Setting up the toroids the way they do, with their cores being turned on and off as to their attraction for the permanent magnets in the rotor, they have developed a means of creating a kind of magnetic flow. It takes a certain amount of energy to set up that flow, and to keep it going. The rotors, so to speak, ride on that flow, diverting some of its energy into rotation instead of into heat. The source power is independent of what is drawn off. But the well-established theories of thermodynamics predict that the energy drawn off cannot exceed, over time, the energy used to establish that magnetic flow. It's far from free, and that output power seems independent of input power is a kind of trick, making it seem that, if we can just make the magnets turn in just the right way, we could get more power out without requiring more input power.
That, more or less, is how I read what Sean has said about this, that the output power is independent of the input power. That's only partially true, if I'm correct. He can draw off some output power, up to a limit, and it has no effect on input power. But it will, surely as the laws of thermodynamics (that's the issue, eh?), be limited. That is, the rotor can only accumulate a certain amount of power, diverted from heating.

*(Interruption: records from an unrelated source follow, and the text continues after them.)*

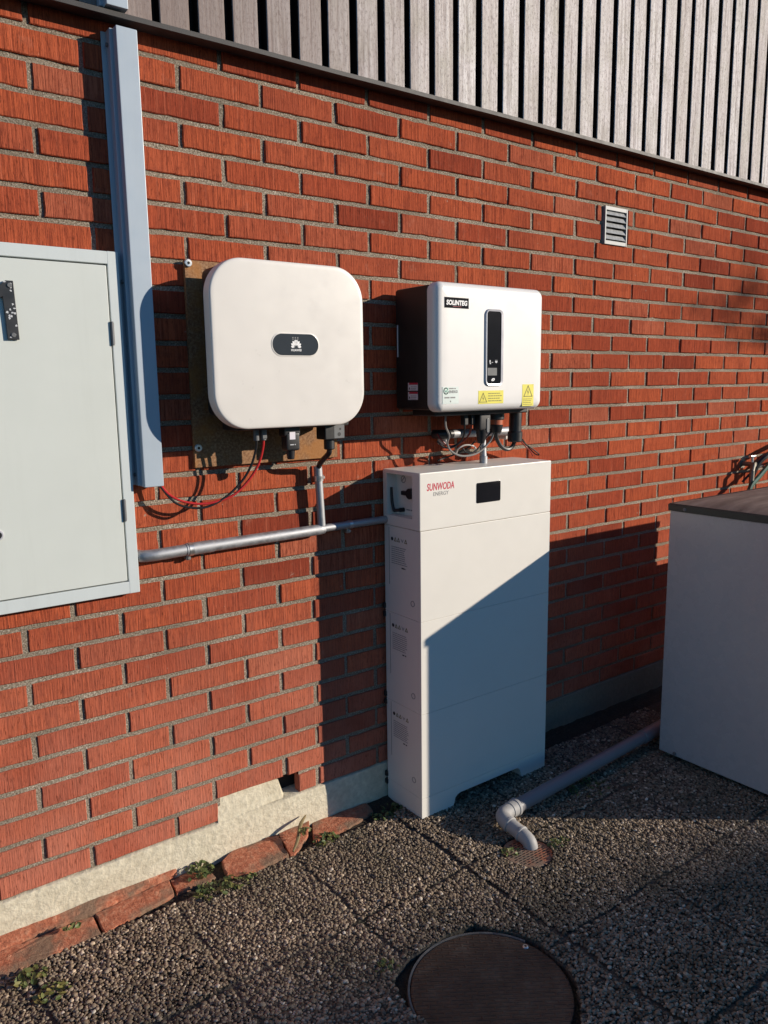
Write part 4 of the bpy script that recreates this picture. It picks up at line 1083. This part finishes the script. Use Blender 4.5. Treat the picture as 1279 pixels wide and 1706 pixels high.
weed(-0.085, -0.05, 0.012, 0.045, 60, 0.0075, 1, 'bushiest green weed against the foundation between the tiles', 0.055, 0.25)
weed(-0.075, -0.135, 0.003, 0.060, 60, 0.0075, 2, 'green weed patch at the paving edge in front of the bushy one', 0.028, 0.3)
weed(-0.60, -0.175, 0.003, 0.040, 45, 0.0075, 3, 'yellow-green weed at the lower left corner', 0.030, 0.45)
weed(-0.565, -0.26, 0.003, 0.045, 40, 0.007, 4, 'sparse pale weed in the pebbles at the lower left', 0.020, 0.6)
weed(0.012, -0.135, 0.003, 0.05, 34, 0.006, 5, 'low weed creeping below the thick chipped tile', 0.016, 0.4)
weed(0.335, -0.115, 0.003, 0.045, 44, 0.0065, 6, 'small weed at the tile edge under the conduit', 0.022, 0.4)
weed(0.27, -0.09, 0.04, 0.02, 16, 0.007, 7, 'tiny yellowing weed growing over the triangular tile', 0.028, 0.7)
weed(0.60, -0.10, 0.0, 0.07, 60, 0.006, 8, 'shaded weed at the foot of the battery', 0.016, 0.2)
weed(0.935, -0.60, 0.003, 0.04, 34, 0.006, 9, 'small weed beside the drain grate', 0.018, 0.4)
weed(0.77, -0.54, 0.003, 0.035, 26, 0.006, 10, 'little weed tuft left of the pipe elbow', 0.018, 0.35)
weed(1.30, -0.43, 0.003, 0.09, 50, 0.006, 11, 'dark weed in the shade between the drain pipe and the heat pump', 0.02, 0.1)
weed(-0.47, -0.085, 0.035, 0.02, 14, 0.007, 12, 'tiny weed on the joint of the left tiles', 0.014, 0.6)
weed(0.16, -0.695, 0.0, 0.035, 26, 0.0055, 13, 'small weed at the rim of the manhole', 0.012, 0.3)

# ------------------------------------------------------------------ what stands behind the camera: it throws the foreground shade
tt = 15.0
hx, hy = 0.55 + 1.25 * tt, -0.70 - tt; hz = 0.455 * tt
t = thing('unseen_neighbour_house', (hx, hy, 0), 'rendered neighbour house out of view whose roof shades the foreground paving', 'house')
ang = math.atan2(-0.22, 1.0)
def hrot(p):
    c_, s_ = math.cos(ang), math.sin(ang); return (hx + p[0] * c_ - p[1] * s_, hy + p[0] * s_ + p[1] * c_, p[2])
b_ = MB(); b_.add([hrot((x_, y_, z_)) for x_ in (-7, 7) for y_ in (-7.5, -0.5) for z_ in (-.03, hz - .25)], [(0, 1, 3, 2), (4, 6, 7, 5), (0, 4, 5, 1), (2, 3, 7, 6), (0, 2, 6, 4), (1, 5, 7, 3)]); b_.build('wall', M['whitewall'], t, smooth=False)
b_ = MB(); b_.loft([[hrot((x_, 0, hz - .15)), hrot((x_, 0, hz)), hrot((x_, -7.6, hz + .3)), hrot((x_, -7.6, hz))] for x_ in (-7.4, 7.4)]); b_.build('roof', M['rooft'], t, smooth=False)
t = thing('unseen_bare_tree', (14.0, -6.4, 0.0), 'nearly leafless tree out of view whose twigs dapple the right end of the wall', 'tree')
rd = random.Random(21); tb = MB(); tl = MB()
tb.tube([(14.0, -6.4, -0.03), (13.95, -6.38, 1.8), (13.7, -6.3, 3.4), (13.9, -6.3, 5.2), (13.8, -6.3, 6.6)], [0.13, 0.11, 0.09, 0.06, 0.03], 8)
bm_pts = []
def limb(a, d, ln, r, lev):
    a = Vector(a); d = Vector(d).normalized(); pts = [a]; p = a.copy()
    for k_ in range(4):
        d = (d + Vector((rd.uniform(-.25, .25), rd.uniform(-.25, .25), rd.uniform(-.15, .22)))).normalized(); p = p + d * ln / 4; pts.append(p.copy())
    tb.tube(pts, [r, r * .85, r * .7, r * .5, r * .3], 5, True, 2)
    for q in pts[2:]:
        if lev < 2:
            for _ in range(2): limb(q, d + Vector((rd.uniform(-.9, .9), rd.uniform(-.9, .9), rd.uniform(-.5, .5))), ln * .5, r * .45, lev + 1)
        else:
            for _ in range(2): bm_pts.append(q + Vector((rd.uniform(-.06, .06), rd.uniform(-.06, .06), rd.uniform(-.06, .06))))
limb((13.75, -6.32, 3.55), (-1, 0.12, 0.34), 2.0, 0.030, 0)
limb((13.9, -6.3, 5.2), (-.2, -.3, 1), 1.8, 0.03, 1)
limb((13.9, -6.3, 4.6), (.8, -.3, .6), 1.8, 0.03, 1)
for c in bm_pts:
    u = Vector((rd.uniform(-1, 1), rd.uniform(-1, 1), rd.uniform(-1, 1))).normalized(); v_ = u.orthogonal().normalized(); q = rd.uniform(.02, .045)
    tl.r = rd.random(); tl.add([c - u * q, c + v_ * q * .5, c + u * q, c - v_ * q * .5], [(0, 1, 2, 3)])
tb.build('trunk', M['bark'], t); tl.build('crown', M['leaf'], t, smooth=False)
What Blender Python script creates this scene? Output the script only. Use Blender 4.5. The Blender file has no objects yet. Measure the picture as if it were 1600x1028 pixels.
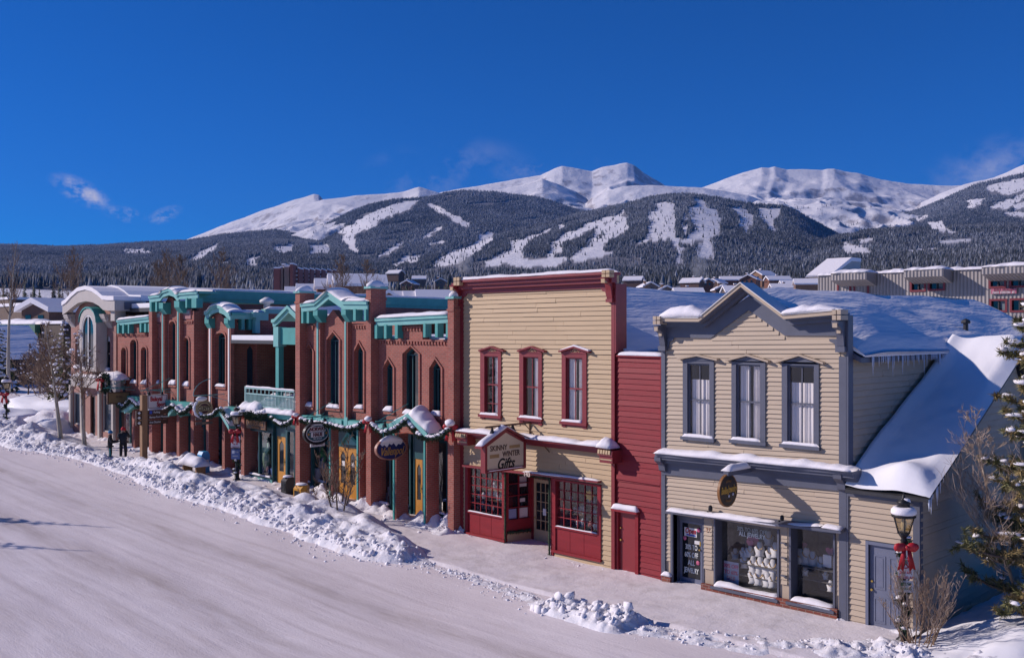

This might have to do with magnetic viscosity, I'm not nearly competent enough to go further yet. It would seem, though, that Steorn has only been able to keep up interest in this through obfuscation and secrecy. (Apparently Steorn did acknowledge, at one time, that they had released false information to divert and confuse industrial espionage. Cool. What this means is that we cannot trust anything they say. Doesn't mean that they are still lying, just that they didn't mind lying in order to preserve their possible profit position.)
What's obvious is that their supposed conclusive demonstration February 1 wasn't. Not even Naudin, with far, far more exact disclosure, hasn't even come close to demonstrating over-unity power. Given what he's done so far, I expect he will remedy the defects, he will describe and show more precisely the voltages and currents in the pickup circuit, and show correlated voltage and power in the toroid circuit, and explain or show voltage and current as the lights oscillate between on and off. He will provide enough information to determine the power in the toroid circuit and power in the pickup circuit. Whether this will conclusively answer the matter isn't yet clear, but it could provide some bounds.
The next step in the analysis would depend on that data. It is one thing if the output power is 0.1% of the input power, or if it is 10%. With the latter, some simple calorimetry might show the effect, i.e., lower heating when the rotor is drawing off power. With the former, it could become difficult and very precise calorimetry might be needed.
What I would avoid is conclusions based on theory like "No back-EMF, but the rotor obviously spins up, so there must be excess power." That's a non-sequitur, it proves no such thing, based on the presence of back EMF in a regular motor. The Steorn motor is more like a device that pours a lot of energy into a coil to create some magnetic effects that can then be tapped, or not. They are fixed, and all that varies is what happens to the energy in them.